[What is required]
Copy each record exactly as it reads, leaving out any pictures it holds.

━━━━━ Provided data ━━━━━

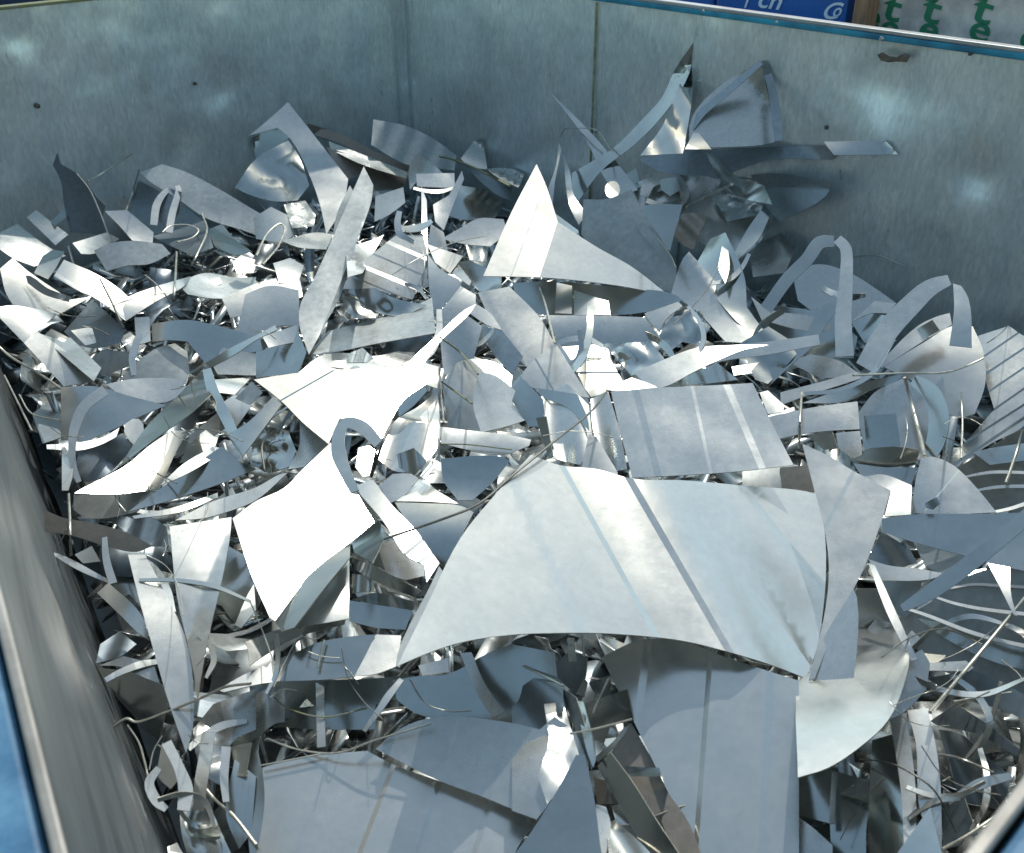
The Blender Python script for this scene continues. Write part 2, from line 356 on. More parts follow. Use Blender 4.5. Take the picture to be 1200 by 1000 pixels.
GS = 4.0; GX0, GY0 = -200.0, -40.0; GW, GH = 400, 310      # coverage grid over the sight lines
TB = None
def grid_init():
    global TB
    xs = GX0 + GS*(np.arange(GW)+.5); ys = GY0 + GS*(np.arange(GH)+.5)
    X, Y = np.meshgrid(xs, ys)
    TB = t_walls(X, Y)
def raster(px, tv, tris):
    """-> dict of flat grid index arrays and depths of a triangulated piece"""
    idx, val = [], []
    gx = (px[:, 0]-GX0)/GS - .5; gy = (px[:, 1]-GY0)/GS - .5
    for (a, b, c) in tris:
        x0, x1 = int(max(0, math.ceil(min(gx[a], gx[b], gx[c])))), int(min(GW-1, math.floor(max(gx[a], gx[b], gx[c]))))
        y0, y1 = int(max(0, math.ceil(min(gy[a], gy[b], gy[c])))), int(min(GH-1, math.floor(max(gy[a], gy[b], gy[c]))))
        if x1 < x0 or y1 < y0: continue
        X, Y = np.meshgrid(np.arange(x0, x1+1), np.arange(y0, y1+1))
        den = (gy[b]-gy[c])*(gx[a]-gx[c]) + (gx[c]-gx[b])*(gy[a]-gy[c])
        if abs(den) < 1e-9: continue
        l1 = ((gy[b]-gy[c])*(X-gx[c]) + (gx[c]-gx[b])*(Y-gy[c]))/den
        l2 = ((gy[c]-gy[a])*(X-gx[c]) + (gx[a]-gx[c])*(Y-gy[c]))/den
        l3 = 1-l1-l2; m = (l1 >= -.02) & (l2 >= -.02) & (l3 >= -.02)
        if m.any():
            it = (l1/tv[a] + l2/tv[b] + l3/tv[c])
            idx.append((Y*GW+X)[m]); val.append(1/it[m])
    if not idx: return np.array([], int), np.array([])
    return np.concatenate(idx), np.concatenate(val)

ANG = {'W': 5, 'V': 8, 'B': 12, 'L': 18, 'M': 26, 'D': 40, 'K': 58}
def unit(v): v = np.array(v, float); return v/np.linalg.norm(v)
def normal_for(cls, az, px, py):
    v = -unit(ray(px, py)); hv = unit(v + SUNV); ang = math.radians(ANG[cls] if cls in ANG else float(cls))
    a = math.radians(az); t = np.array([math.cos(a), math.sin(a), 0.0]); t = unit(t - hv*(t @ hv))
    n = hv*math.cos(ang) + t*math.sin(ang)
    if n @ v < 0.34:                                   # keep the face turned to where it is seen from
        w = unit(n - v*(n @ v)); n = v*0.34 + w*math.sqrt(1-0.34**2)
    return n
def soften(P):
    """curves through the shallow corners of an outline, sharp corners kept"""
    P = [np.array(p, float) for p in P]; n = len(P)
    if n < 5: return P
    def turn(i):
        a, b = P[i]-P[i-1], P[(i+1) % n]-P[i]
        return abs(math.degrees(math.atan2(a[0]*b[1]-a[1]*b[0], a @ b)))
    T = [turn(i) for i in range(n)]; out = []
    for i in range(n):
        j = (i+1) % n; out.append(P[i]); L_ = np.linalg.norm(P[j]-P[i])
        ci, cj = T[i] > 31, T[j] > 31
        if (ci and cj) or L_ < 4: continue
        lp, ln_ = np.linalg.norm(P[i]-P[i-1]), np.linalg.norm(P[(j+1) % n]-P[j])
        ti = (P[j]-P[i]) if ci else (unit(P[i]-P[i-1])+unit(P[j]-P[i]))/2*L_
        tj = (P[j]-P[i]) if cj else (unit(P[j]-P[i])+unit(P[(j+1) % n]-P[j]))/2*L_
        m = 3 if L_ < 25 else 5
        for k in range(1, m):
            t = k/m; out.append((2*t**3-3*t*t+1)*P[i] + (t**3-2*t*t+t)*ti + (-2*t**3+3*t*t)*P[j] + (t**3-t*t)*tj)
    return out
def dir_px(a): return np.array([math.cos(a), -math.sin(a)])
THK = 0.0017
PIECES = []
def add_piece(name, label, cat, group, px, tf, faces, mat, front=True, thick=THK, slack=12, smooth=28, behind_ok=False, emat='edge', maxpush=0.86):
    """px: (n,2) photo pixels, tf: forward depth per vertex, faces: index lists"""
    px = np.array(px, float); tf = np.array(tf, float)
    tris = []
    for f in faces:
        for k in range(1, len(f)-1): tris.append((f[0], f[k], f[k+1]))
    idx, val = raster(px, tf, tris)
    vis = 0
    flat = TB.ravel()
    if len(idx):
        r = flat[idx]/val
        if front:
            s = min(1.0, float(np.percentile(r, slack)) - 0.0015); s = max(s, maxpush)
        else:
            s = max(1.0, float(np.percentile(r, 92)) + 0.0025)
            if s > 1.16: return None
    else: s = 1.0
    tf = tf*s
    if front:
        tw = t_walls(px[:, 0], px[:, 1]); tf = np.minimum(tf, tw)
    if len(idx):
        v2 = val*s; seen = v2 < flat[idx]; vis = len(set(idx[seen].tolist()))
        if not front and vis < 14: return None
        if not front:
            tw = t_walls(px[:, 0], px[:, 1])
            if (tf > tw).any(): return None
        np.minimum.at(flat, idx, v2)
    W = CAM + ray(px[:, 0], px[:, 1])*tf[:, None]
    if not front:
        if (W[:, 2] < -1.28).any(): return None
    loc = W.mean(axis=0)
    # solid sheet: top, underside, cut edges with their own vertices
    nv = len(W); vn = np.zeros((nv, 3))
    for f in faces:
        a, b, c = W[f[0]], W[f[1]], W[f[2]]
        nn = np.zeros(3)
        for k in range(len(f)):
            p, q = W[f[k]], W[f[(k+1) % len(f)]]; nn += np.cross(p-W[f[0]], q-W[f[0]])
        for k in f: vn[k] += nn
    ln = np.linalg.norm(vn, axis=1)[:, None]; ln[ln == 0] = 1; vn /= ln
    mid = unit(CAM-loc)
    if (vn @ mid).mean() < 0: faces = [list(f)[::-1] for f in faces]; vn = -vn
    V = list(W) + list(W - vn*thick); Fc = [list(f) for f in faces] + [[k+nv for k in f[::-1]] for f in faces]
    fm = [0]*len(Fc)
    ec = {}
    for f in faces:
        for k in range(len(f)):
            e = (f[k], f[(k+1) % len(f)]); ec[e] = 1
    bnd = [e for e in ec if (e[1], e[0]) not in ec]
    for (a, b) in bnd:
        k = len(V); V += [W[a], W[b], W[b]-vn[b]*thick, W[a]-vn[a]*thick]; Fc.append([k+1, k, k+3, k+2]); fm.append(1)
    o = mesh_obj(name, V, Fc, [M[mat], M[emat]], fm, None, smooth, loc)
    tag(o, label, cat, group)
    PIECES.append((o, px.mean(axis=0), vis))
    return o

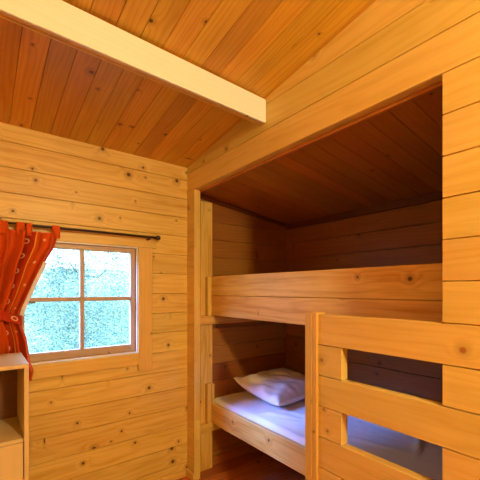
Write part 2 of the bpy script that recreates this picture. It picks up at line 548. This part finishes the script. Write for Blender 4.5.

━━━━━

[Result of this task]
The Blender Python script for this scene continues. Write part 2, from line 356 on. More parts follow. Use Blender 4.5. Take the picture to be 1200 by 1000 pixels.
GS = 4.0; GX0, GY0 = -200.0, -40.0; GW, GH = 400, 310      # coverage grid over the sight lines
TB = None
def grid_init():
    global TB
    xs = GX0 + GS*(np.arange(GW)+.5); ys = GY0 + GS*(np.arange(GH)+.5)
    X, Y = np.meshgrid(xs, ys)
    TB = t_walls(X, Y)
def raster(px, tv, tris):
    """-> dict of flat grid index arrays and depths of a triangulated piece"""
    idx, val = [], []
    gx = (px[:, 0]-GX0)/GS - .5; gy = (px[:, 1]-GY0)/GS - .5
    for (a, b, c) in tris:
        x0, x1 = int(max(0, math.ceil(min(gx[a], gx[b], gx[c])))), int(min(GW-1, math.floor(max(gx[a], gx[b], gx[c]))))
        y0, y1 = int(max(0, math.ceil(min(gy[a], gy[b], gy[c])))), int(min(GH-1, math.floor(max(gy[a], gy[b], gy[c]))))
        if x1 < x0 or y1 < y0: continue
        X, Y = np.meshgrid(np.arange(x0, x1+1), np.arange(y0, y1+1))
        den = (gy[b]-gy[c])*(gx[a]-gx[c]) + (gx[c]-gx[b])*(gy[a]-gy[c])
        if abs(den) < 1e-9: continue
        l1 = ((gy[b]-gy[c])*(X-gx[c]) + (gx[c]-gx[b])*(Y-gy[c]))/den
        l2 = ((gy[c]-gy[a])*(X-gx[c]) + (gx[a]-gx[c])*(Y-gy[c]))/den
        l3 = 1-l1-l2; m = (l1 >= -.02) & (l2 >= -.02) & (l3 >= -.02)
        if m.any():
            it = (l1/tv[a] + l2/tv[b] + l3/tv[c])
            idx.append((Y*GW+X)[m]); val.append(1/it[m])
    if not idx: return np.array([], int), np.array([])
    return np.concatenate(idx), np.concatenate(val)

ANG = {'W': 5, 'V': 8, 'B': 12, 'L': 18, 'M': 26, 'D': 40, 'K': 58}
def unit(v): v = np.array(v, float); return v/np.linalg.norm(v)
def normal_for(cls, az, px, py):
    v = -unit(ray(px, py)); hv = unit(v + SUNV); ang = math.radians(ANG[cls] if cls in ANG else float(cls))
    a = math.radians(az); t = np.array([math.cos(a), math.sin(a), 0.0]); t = unit(t - hv*(t @ hv))
    n = hv*math.cos(ang) + t*math.sin(ang)
    if n @ v < 0.34:                                   # keep the face turned to where it is seen from
        w = unit(n - v*(n @ v)); n = v*0.34 + w*math.sqrt(1-0.34**2)
    return n
def soften(P):
    """curves through the shallow corners of an outline, sharp corners kept"""
    P = [np.array(p, float) for p in P]; n = len(P)
    if n < 5: return P
    def turn(i):
        a, b = P[i]-P[i-1], P[(i+1) % n]-P[i]
        return abs(math.degrees(math.atan2(a[0]*b[1]-a[1]*b[0], a @ b)))
    T = [turn(i) for i in range(n)]; out = []
    for i in range(n):
        j = (i+1) % n; out.append(P[i]); L_ = np.linalg.norm(P[j]-P[i])
        ci, cj = T[i] > 31, T[j] > 31
        if (ci and cj) or L_ < 4: continue
        lp, ln_ = np.linalg.norm(P[i]-P[i-1]), np.linalg.norm(P[(j+1) % n]-P[j])
        ti = (P[j]-P[i]) if ci else (unit(P[i]-P[i-1])+unit(P[j]-P[i]))/2*L_
        tj = (P[j]-P[i]) if cj else (unit(P[j]-P[i])+unit(P[(j+1) % n]-P[j]))/2*L_
        m = 3 if L_ < 25 else 5
        for k in range(1, m):
            t = k/m; out.append((2*t**3-3*t*t+1)*P[i] + (t**3-2*t*t+t)*ti + (-2*t**3+3*t*t)*P[j] + (t**3-t*t)*tj)
    return out
def dir_px(a): return np.array([math.cos(a), -math.sin(a)])
THK = 0.0017
PIECES = []
def add_piece(name, label, cat, group, px, tf, faces, mat, front=True, thick=THK, slack=12, smooth=28, behind_ok=False, emat='edge', maxpush=0.86):
    """px: (n,2) photo pixels, tf: forward depth per vertex, faces: index lists"""
    px = np.array(px, float); tf = np.array(tf, float)
    tris = []
    for f in faces:
        for k in range(1, len(f)-1): tris.append((f[0], f[k], f[k+1]))
    idx, val = raster(px, tf, tris)
    vis = 0
    flat = TB.ravel()
    if len(idx):
        r = flat[idx]/val
        if front:
            s = min(1.0, float(np.percentile(r, slack)) - 0.0015); s = max(s, maxpush)
        else:
            s = max(1.0, float(np.percentile(r, 92)) + 0.0025)
            if s > 1.16: return None
    else: s = 1.0
    tf = tf*s
    if front:
        tw = t_walls(px[:, 0], px[:, 1]); tf = np.minimum(tf, tw)
    if len(idx):
        v2 = val*s; seen = v2 < flat[idx]; vis = len(set(idx[seen].tolist()))
        if not front and vis < 14: return None
        if not front:
            tw = t_walls(px[:, 0], px[:, 1])
            if (tf > tw).any(): return None
        np.minimum.at(flat, idx, v2)
    W = CAM + ray(px[:, 0], px[:, 1])*tf[:, None]
    if not front:
        if (W[:, 2] < -1.28).any(): return None
    loc = W.mean(axis=0)
    # solid sheet: top, underside, cut edges with their own vertices
    nv = len(W); vn = np.zeros((nv, 3))
    for f in faces:
        a, b, c = W[f[0]], W[f[1]], W[f[2]]
        nn = np.zeros(3)
        for k in range(len(f)):
            p, q = W[f[k]], W[f[(k+1) % len(f)]]; nn += np.cross(p-W[f[0]], q-W[f[0]])
        for k in f: vn[k] += nn
    ln = np.linalg.norm(vn, axis=1)[:, None]; ln[ln == 0] = 1; vn /= ln
    mid = unit(CAM-loc)
    if (vn @ mid).mean() < 0: faces = [list(f)[::-1] for f in faces]; vn = -vn
    V = list(W) + list(W - vn*thick); Fc = [list(f) for f in faces] + [[k+nv for k in f[::-1]] for f in faces]
    fm = [0]*len(Fc)
    ec = {}
    for f in faces:
        for k in range(len(f)):
            e = (f[k], f[(k+1) % len(f)]); ec[e] = 1
    bnd = [e for e in ec if (e[1], e[0]) not in ec]
    for (a, b) in bnd:
        k = len(V); V += [W[a], W[b], W[b]-vn[b]*thick, W[a]-vn[a]*thick]; Fc.append([k+1, k, k+3, k+2]); fm.append(1)
    o = mesh_obj(name, V, Fc, [M[mat], M[emat]], fm, None, smooth, loc)
    tag(o, label, cat, group)
    PIECES.append((o, px.mean(axis=0), vis))
    return o

Write part 2 of the bpy script that recreates this picture. It picks up at line 548. This part finishes the script. Write for Blender 4.5.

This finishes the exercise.